Emperyalist güçlerin Birinci Dünya Paylaşım Savaşı sonrasında, 1920’de, Paris’e bağlı Sèrves kasabasındaki bir toplantıda cetvel ile çizdikleri Ortadoğu haritası, bu gelişme ile değişme sürecine girmiştir. Eski düzen, ayakta kalamayacak derecede tahrip olmuştur. Farklı emperyalist güçlerin çıkarlarına uygun olarak çizilen bölgedeki sınırların ve “ulus devletlerin” suni yapılar olduğundan şüphe yok. Artlarından gözyaşı döken pek olmayacaktır. Ancak, etnik farklara ve mezheplere göre düzenlenmek istendiği görünen yeni Ortadoğu resminin de bölge halklarının ve emekçi sınıfların lehine olmayacağı çok açık. Dahası, körüklenen mezhepçilik Ortadoğu’yu hiç sönmeyen bir yangın yerine ve devasa bir kan gölüne çevirmeye adaydır.
Tüm bu olumsuz gelişmelere rağmen, çöldeki bir vaha misali simgeleşen Kobanê direnişi ve Rojava’daki özerklik deneyi, emperyalizmin, gericiliğin ve fanatik dinciliğin hedeflerine ulaşmasının önüne set çekilebileceğini, alternatif gelişme yollarının olanaklı olduğunu kanıtlamıştır. Bu olanaklı oluşun anahtarı laik ve yoksul sınıflara dayanan öz yönetim anlayışıdır. Rojava özerklik deneyi, savaş koşullarına ve her türlü olumsuzluğa rağmen, örgütlü halkların egemenlere direnebileceklerini ve kendi öz yönetimlerini kurma yoluna girebileceklerini bölgedeki ezilen ve sömürülen kesimlere göstermiştir. Her ne kadar Rojava’daki özerklik, öz yönetim ve öz savunma deneyi henüz kökleşmiş olmasa da, bölge halkları ve emekçi sınıflar kendi iktidarlarını kurabilmelerinin olanaklı olduğunu görmüşlerdir. Sadece bu gerçek Rojava deneyinin önemini ortaya koymaktadır.
DAİŞ’in ortaya çıkışının olumlu sayılabilecek tek yanı, fanatik dini ideolojilerin nasıl bir vahşete yol açabileceklerini tüm dünyaya açık bir şekilde göstermiş olmasıdır.
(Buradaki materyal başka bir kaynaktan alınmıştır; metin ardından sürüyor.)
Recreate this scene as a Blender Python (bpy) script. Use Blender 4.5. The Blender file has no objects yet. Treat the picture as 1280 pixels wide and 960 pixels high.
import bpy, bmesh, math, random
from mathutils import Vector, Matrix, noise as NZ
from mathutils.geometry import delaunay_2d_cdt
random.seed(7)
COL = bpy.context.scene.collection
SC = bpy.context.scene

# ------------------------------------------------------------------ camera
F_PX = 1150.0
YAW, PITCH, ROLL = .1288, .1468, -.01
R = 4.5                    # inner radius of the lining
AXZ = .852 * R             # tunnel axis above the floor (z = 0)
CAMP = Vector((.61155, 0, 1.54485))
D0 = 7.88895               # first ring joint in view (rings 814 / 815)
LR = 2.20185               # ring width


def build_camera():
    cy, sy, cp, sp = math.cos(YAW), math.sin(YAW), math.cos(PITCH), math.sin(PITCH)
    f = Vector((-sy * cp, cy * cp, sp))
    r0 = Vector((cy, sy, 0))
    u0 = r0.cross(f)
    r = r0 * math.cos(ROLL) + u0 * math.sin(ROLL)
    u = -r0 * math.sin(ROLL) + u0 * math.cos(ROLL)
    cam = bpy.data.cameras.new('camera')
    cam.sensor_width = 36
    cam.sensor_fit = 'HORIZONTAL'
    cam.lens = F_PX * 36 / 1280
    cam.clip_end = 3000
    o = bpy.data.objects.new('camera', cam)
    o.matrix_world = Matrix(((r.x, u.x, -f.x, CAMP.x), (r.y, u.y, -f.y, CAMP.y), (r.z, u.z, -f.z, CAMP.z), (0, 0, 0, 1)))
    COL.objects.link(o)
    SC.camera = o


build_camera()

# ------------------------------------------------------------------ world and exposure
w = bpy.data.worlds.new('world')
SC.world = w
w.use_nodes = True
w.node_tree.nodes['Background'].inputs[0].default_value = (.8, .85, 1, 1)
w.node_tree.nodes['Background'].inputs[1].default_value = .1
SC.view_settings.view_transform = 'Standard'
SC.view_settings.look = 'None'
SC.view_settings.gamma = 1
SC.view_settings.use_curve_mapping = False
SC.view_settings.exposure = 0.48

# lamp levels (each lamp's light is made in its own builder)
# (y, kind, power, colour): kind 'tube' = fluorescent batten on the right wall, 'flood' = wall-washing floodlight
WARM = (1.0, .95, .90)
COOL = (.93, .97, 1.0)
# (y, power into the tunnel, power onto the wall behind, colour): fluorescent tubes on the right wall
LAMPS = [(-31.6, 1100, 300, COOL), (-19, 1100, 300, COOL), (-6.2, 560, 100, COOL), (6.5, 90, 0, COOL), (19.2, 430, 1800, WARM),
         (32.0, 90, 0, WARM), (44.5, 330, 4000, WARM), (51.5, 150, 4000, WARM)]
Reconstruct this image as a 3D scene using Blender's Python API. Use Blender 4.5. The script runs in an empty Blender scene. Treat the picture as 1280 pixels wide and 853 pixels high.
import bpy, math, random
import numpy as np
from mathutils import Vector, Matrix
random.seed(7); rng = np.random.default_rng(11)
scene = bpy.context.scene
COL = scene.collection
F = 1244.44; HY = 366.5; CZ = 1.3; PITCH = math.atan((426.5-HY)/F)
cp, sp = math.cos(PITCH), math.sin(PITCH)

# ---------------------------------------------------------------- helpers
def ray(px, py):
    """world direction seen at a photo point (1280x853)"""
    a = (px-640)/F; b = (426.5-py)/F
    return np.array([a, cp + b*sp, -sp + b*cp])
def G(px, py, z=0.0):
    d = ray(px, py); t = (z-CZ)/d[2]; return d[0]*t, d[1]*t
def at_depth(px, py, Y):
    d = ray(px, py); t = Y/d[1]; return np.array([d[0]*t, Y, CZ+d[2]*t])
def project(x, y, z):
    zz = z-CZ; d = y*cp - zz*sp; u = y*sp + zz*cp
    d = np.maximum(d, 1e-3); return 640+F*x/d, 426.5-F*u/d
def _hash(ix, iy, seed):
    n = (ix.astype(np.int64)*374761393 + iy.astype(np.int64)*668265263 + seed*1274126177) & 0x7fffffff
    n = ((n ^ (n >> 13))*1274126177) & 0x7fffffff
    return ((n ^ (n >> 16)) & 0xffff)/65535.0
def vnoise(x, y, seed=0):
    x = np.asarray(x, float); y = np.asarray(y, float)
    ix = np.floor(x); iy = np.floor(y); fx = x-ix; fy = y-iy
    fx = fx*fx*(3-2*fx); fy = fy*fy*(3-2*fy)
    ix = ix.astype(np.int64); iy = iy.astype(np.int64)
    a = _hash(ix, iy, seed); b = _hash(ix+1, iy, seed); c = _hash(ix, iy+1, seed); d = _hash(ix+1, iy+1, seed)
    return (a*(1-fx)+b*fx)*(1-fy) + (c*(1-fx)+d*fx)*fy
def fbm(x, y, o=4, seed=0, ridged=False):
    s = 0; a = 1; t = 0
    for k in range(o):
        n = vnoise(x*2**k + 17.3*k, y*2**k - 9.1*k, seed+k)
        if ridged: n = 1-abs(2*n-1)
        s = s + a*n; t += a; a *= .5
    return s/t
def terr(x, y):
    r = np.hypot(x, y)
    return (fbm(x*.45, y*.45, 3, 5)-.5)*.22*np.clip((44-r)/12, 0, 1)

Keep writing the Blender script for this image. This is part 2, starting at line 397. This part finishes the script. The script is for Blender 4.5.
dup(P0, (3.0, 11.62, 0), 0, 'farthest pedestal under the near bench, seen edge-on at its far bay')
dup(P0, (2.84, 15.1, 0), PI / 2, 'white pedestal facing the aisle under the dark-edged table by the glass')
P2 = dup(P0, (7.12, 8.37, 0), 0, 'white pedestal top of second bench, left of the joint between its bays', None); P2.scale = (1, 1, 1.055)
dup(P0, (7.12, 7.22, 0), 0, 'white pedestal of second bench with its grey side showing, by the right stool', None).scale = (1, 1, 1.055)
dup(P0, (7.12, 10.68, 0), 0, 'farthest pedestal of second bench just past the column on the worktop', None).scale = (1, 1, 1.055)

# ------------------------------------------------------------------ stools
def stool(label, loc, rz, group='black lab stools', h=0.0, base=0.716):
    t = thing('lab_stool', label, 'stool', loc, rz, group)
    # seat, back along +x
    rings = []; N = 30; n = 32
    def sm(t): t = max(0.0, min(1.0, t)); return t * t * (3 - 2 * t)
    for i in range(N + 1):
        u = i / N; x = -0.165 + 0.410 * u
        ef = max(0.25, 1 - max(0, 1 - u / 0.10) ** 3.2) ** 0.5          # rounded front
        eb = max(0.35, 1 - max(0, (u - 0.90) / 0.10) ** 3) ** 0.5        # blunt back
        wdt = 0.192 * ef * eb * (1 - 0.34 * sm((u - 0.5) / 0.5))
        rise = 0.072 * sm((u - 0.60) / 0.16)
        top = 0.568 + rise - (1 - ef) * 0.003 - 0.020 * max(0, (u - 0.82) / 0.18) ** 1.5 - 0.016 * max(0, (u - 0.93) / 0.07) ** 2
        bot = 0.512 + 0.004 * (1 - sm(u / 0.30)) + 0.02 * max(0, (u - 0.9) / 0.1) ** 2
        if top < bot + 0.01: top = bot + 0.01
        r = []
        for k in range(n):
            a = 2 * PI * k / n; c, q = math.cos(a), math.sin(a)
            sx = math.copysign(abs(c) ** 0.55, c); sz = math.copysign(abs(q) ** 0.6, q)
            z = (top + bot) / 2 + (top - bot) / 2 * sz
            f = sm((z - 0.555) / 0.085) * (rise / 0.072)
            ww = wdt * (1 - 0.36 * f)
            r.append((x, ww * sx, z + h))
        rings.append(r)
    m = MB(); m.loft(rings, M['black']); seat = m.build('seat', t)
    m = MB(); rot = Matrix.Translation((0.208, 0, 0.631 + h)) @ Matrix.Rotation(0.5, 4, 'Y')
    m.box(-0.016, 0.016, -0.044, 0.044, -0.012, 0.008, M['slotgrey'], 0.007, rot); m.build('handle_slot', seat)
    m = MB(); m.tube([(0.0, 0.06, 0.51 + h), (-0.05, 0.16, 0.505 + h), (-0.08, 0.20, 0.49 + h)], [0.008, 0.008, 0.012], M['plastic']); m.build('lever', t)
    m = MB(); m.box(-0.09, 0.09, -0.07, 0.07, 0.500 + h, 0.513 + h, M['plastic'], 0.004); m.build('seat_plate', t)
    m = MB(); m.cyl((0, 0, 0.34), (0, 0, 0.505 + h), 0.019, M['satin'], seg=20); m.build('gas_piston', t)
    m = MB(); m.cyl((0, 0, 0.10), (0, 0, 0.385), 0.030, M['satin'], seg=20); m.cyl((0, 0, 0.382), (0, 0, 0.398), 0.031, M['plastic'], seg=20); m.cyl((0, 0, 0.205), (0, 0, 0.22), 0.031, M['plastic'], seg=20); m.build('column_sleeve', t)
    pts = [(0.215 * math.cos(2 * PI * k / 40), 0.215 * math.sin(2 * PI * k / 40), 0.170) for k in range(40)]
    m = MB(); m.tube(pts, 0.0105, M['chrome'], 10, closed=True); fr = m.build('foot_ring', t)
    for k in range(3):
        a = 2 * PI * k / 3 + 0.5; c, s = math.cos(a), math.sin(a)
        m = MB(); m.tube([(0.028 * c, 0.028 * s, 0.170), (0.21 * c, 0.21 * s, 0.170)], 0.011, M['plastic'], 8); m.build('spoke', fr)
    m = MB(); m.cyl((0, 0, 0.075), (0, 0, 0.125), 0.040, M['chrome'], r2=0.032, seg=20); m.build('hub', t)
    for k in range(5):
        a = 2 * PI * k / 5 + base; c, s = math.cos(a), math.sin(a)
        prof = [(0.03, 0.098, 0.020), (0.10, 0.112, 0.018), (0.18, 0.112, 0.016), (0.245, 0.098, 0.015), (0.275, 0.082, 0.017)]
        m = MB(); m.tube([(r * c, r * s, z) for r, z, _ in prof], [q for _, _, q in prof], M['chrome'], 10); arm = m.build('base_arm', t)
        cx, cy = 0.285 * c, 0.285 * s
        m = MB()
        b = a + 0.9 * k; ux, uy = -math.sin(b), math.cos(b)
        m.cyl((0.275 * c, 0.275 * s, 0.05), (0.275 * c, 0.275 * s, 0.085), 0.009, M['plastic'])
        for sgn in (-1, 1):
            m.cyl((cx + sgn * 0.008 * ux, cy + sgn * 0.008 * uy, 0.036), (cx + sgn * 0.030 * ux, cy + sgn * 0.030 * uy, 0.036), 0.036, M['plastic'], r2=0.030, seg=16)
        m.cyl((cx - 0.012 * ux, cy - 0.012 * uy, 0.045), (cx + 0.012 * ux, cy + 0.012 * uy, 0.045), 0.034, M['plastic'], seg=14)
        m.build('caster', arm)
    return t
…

DAİŞ’e karşı gösterilecek tavır, sadece demokratlar için değil, inanan kesimler için de bir turnusol anlamına gelmiştir. Komünistler ve bilinçli işçi sınıfı içinse, mücadelelerinin öneminin altı bir kez daha çizilmiştir: İnsanlığın kurtuluşu yalnızca sosyalizmle olanaklıdır. Din eleştirisi, laik tavır ve sınıfsal bakış, bu mücadelenin olmazsa olmaz ön koşullarıdır.